Alors que la stratégie est originellement ce qui définit l’état futur souhaité, la tactique est une réaction et une mise en oeuvre de moyens pour transformer un état actuel. Or, petit à petit, la notion de stratégie s’est vidée de sa substance pour laisser place au paradigme du tactique. Conséquence d’une information surabondante, d’un culte exagéré du calcul, de la dictature de l’immédiat, le vide stratégique caractérise notre époque actuelle et crée des situations où les modèles, comme les idéologies, se révèlent incapables d’expliquer, de comprendre et de prédire ce qui survient.

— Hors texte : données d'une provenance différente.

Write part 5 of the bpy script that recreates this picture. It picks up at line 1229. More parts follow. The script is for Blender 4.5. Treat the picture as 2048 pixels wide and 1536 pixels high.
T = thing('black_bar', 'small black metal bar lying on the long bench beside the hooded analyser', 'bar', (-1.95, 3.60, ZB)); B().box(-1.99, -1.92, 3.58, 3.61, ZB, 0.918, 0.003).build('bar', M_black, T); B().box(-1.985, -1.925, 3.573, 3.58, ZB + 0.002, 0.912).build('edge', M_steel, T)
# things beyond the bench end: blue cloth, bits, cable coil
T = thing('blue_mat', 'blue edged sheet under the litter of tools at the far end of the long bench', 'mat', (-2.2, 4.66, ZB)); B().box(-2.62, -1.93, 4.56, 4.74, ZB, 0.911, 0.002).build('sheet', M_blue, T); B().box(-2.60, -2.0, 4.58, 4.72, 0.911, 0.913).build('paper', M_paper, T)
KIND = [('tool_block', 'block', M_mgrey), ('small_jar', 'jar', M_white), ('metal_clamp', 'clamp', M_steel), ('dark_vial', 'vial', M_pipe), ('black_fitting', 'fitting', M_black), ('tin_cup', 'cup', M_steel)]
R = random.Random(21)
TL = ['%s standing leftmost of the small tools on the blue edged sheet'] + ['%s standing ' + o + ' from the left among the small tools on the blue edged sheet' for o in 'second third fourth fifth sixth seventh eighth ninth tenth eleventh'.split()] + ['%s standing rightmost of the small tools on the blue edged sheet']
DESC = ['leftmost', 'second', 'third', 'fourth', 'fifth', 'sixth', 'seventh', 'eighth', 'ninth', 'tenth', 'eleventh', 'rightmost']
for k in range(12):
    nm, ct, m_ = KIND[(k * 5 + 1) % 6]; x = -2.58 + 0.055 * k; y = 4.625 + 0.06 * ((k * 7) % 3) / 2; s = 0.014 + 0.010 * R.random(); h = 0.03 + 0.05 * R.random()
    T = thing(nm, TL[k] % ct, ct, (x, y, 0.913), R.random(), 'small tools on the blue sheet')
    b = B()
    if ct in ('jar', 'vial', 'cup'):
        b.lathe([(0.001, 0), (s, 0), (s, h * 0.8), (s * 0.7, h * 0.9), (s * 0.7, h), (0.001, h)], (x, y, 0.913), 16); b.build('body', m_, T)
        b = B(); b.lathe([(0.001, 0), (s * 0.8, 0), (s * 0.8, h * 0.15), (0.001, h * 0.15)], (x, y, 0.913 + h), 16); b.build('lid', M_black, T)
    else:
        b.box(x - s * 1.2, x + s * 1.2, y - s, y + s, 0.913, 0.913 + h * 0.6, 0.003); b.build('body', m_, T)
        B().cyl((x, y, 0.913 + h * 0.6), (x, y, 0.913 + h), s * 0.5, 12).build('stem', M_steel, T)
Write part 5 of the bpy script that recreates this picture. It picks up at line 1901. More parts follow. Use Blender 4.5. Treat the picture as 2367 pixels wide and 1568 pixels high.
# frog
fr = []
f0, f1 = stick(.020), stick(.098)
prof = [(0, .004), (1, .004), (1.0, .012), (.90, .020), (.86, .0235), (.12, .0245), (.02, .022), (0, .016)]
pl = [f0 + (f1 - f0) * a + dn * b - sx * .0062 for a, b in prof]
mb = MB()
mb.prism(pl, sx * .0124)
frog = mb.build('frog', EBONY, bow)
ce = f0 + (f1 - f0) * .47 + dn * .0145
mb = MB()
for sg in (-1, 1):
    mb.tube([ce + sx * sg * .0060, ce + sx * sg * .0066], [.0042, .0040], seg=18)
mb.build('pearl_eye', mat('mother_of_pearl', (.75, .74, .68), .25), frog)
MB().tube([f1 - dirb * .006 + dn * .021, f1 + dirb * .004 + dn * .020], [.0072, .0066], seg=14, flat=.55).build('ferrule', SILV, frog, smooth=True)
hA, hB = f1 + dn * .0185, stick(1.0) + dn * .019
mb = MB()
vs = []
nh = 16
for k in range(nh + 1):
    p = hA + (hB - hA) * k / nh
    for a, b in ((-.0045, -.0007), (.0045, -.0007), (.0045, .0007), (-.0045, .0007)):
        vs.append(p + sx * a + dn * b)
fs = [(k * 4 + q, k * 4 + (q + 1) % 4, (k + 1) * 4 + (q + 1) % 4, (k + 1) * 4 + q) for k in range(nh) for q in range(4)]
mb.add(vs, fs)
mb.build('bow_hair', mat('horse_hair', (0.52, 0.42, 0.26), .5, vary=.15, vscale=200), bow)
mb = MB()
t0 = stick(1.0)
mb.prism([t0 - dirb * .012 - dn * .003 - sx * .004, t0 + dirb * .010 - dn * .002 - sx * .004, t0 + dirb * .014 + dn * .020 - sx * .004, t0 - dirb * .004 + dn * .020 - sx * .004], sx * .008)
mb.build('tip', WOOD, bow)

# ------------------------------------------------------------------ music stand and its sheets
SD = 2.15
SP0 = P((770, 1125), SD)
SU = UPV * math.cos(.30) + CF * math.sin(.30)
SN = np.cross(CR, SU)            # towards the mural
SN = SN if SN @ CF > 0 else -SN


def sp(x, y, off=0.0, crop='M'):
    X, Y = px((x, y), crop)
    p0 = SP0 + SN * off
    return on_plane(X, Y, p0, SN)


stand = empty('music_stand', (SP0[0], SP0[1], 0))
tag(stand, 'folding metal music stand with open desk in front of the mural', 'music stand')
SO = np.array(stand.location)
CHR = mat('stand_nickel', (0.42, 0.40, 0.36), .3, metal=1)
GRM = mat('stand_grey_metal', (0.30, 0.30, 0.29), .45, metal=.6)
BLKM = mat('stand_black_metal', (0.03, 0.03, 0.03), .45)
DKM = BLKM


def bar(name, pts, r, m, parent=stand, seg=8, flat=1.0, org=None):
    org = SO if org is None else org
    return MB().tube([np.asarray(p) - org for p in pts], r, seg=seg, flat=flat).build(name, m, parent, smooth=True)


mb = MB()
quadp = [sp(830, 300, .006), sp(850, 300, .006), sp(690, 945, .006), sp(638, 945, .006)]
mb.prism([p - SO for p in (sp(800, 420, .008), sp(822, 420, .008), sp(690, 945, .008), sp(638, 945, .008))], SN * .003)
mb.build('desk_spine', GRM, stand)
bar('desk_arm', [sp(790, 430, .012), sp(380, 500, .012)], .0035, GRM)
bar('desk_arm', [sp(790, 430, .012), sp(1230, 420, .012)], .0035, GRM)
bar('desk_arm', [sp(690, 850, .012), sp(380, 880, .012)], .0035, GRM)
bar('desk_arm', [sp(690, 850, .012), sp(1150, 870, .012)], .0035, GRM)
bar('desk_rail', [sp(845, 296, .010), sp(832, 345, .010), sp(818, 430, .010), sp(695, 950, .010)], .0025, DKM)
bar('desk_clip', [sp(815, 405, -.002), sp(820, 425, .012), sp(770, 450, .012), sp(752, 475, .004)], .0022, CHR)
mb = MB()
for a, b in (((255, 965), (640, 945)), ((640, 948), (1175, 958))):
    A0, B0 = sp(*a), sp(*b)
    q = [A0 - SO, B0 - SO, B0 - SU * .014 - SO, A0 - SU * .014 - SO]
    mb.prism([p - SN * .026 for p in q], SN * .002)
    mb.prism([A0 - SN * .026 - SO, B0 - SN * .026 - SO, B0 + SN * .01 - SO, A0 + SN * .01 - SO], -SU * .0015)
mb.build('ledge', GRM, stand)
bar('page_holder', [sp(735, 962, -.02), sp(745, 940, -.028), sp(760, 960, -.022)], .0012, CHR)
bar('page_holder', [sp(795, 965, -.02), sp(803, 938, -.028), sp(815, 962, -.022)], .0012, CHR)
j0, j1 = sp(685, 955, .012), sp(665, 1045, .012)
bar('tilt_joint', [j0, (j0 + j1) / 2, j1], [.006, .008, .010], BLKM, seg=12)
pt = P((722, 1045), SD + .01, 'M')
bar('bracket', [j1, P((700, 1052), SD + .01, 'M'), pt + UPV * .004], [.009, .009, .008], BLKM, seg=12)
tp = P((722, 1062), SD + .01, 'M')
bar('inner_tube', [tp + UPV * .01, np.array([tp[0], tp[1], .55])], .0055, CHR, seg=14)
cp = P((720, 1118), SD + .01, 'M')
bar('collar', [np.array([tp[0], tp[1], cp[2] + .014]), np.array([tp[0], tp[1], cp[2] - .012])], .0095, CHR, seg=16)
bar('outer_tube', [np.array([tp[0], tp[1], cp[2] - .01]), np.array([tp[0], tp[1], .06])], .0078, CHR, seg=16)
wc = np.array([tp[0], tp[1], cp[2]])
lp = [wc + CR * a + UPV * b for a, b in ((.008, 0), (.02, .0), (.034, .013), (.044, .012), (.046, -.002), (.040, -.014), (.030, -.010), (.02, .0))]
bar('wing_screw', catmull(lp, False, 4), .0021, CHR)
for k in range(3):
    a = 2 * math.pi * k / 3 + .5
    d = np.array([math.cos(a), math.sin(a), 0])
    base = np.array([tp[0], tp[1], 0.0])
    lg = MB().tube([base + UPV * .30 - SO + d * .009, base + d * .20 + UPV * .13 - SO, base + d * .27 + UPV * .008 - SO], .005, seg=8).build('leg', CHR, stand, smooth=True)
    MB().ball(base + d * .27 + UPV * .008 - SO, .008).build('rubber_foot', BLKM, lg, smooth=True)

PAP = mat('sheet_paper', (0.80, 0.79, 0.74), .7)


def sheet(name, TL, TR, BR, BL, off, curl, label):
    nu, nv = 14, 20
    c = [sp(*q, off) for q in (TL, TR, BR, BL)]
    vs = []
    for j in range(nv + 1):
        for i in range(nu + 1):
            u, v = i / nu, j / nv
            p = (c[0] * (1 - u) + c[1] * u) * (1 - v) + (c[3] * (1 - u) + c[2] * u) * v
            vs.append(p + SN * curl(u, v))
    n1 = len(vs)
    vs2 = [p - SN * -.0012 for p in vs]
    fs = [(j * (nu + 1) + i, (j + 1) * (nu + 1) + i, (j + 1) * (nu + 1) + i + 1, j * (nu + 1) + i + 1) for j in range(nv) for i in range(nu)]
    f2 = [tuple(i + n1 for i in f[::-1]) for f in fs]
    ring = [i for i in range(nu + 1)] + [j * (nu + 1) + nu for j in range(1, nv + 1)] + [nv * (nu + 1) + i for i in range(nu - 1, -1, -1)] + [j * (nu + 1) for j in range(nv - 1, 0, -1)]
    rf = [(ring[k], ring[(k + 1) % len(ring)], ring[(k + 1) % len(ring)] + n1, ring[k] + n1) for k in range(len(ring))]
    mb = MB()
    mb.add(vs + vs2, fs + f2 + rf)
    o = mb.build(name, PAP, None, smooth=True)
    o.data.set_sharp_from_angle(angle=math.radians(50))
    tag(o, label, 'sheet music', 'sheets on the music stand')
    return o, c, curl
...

Pour sortir de ce vide, il faut se défaire de la vision technicienne de la stratégie devenue omniprésente dès 1945 et réintroduire la notion de transformation. Il est également devenu indispensable de se reposer la question du but et des valeurs portées par les sociétés et entreprises. A ce titre, le questionnement sur les implications engendrées par l’application d’outils est fondamental, notamment dans l’enseignement de la stratégie.

Les discussions qui ont suivi la présentation se sont portées sur la définition de la « bonne » stratégie d’une entreprise, qui est souvent la conséquence d’une dissidence constructive cultivée au plus haut niveau de la hiérarchie.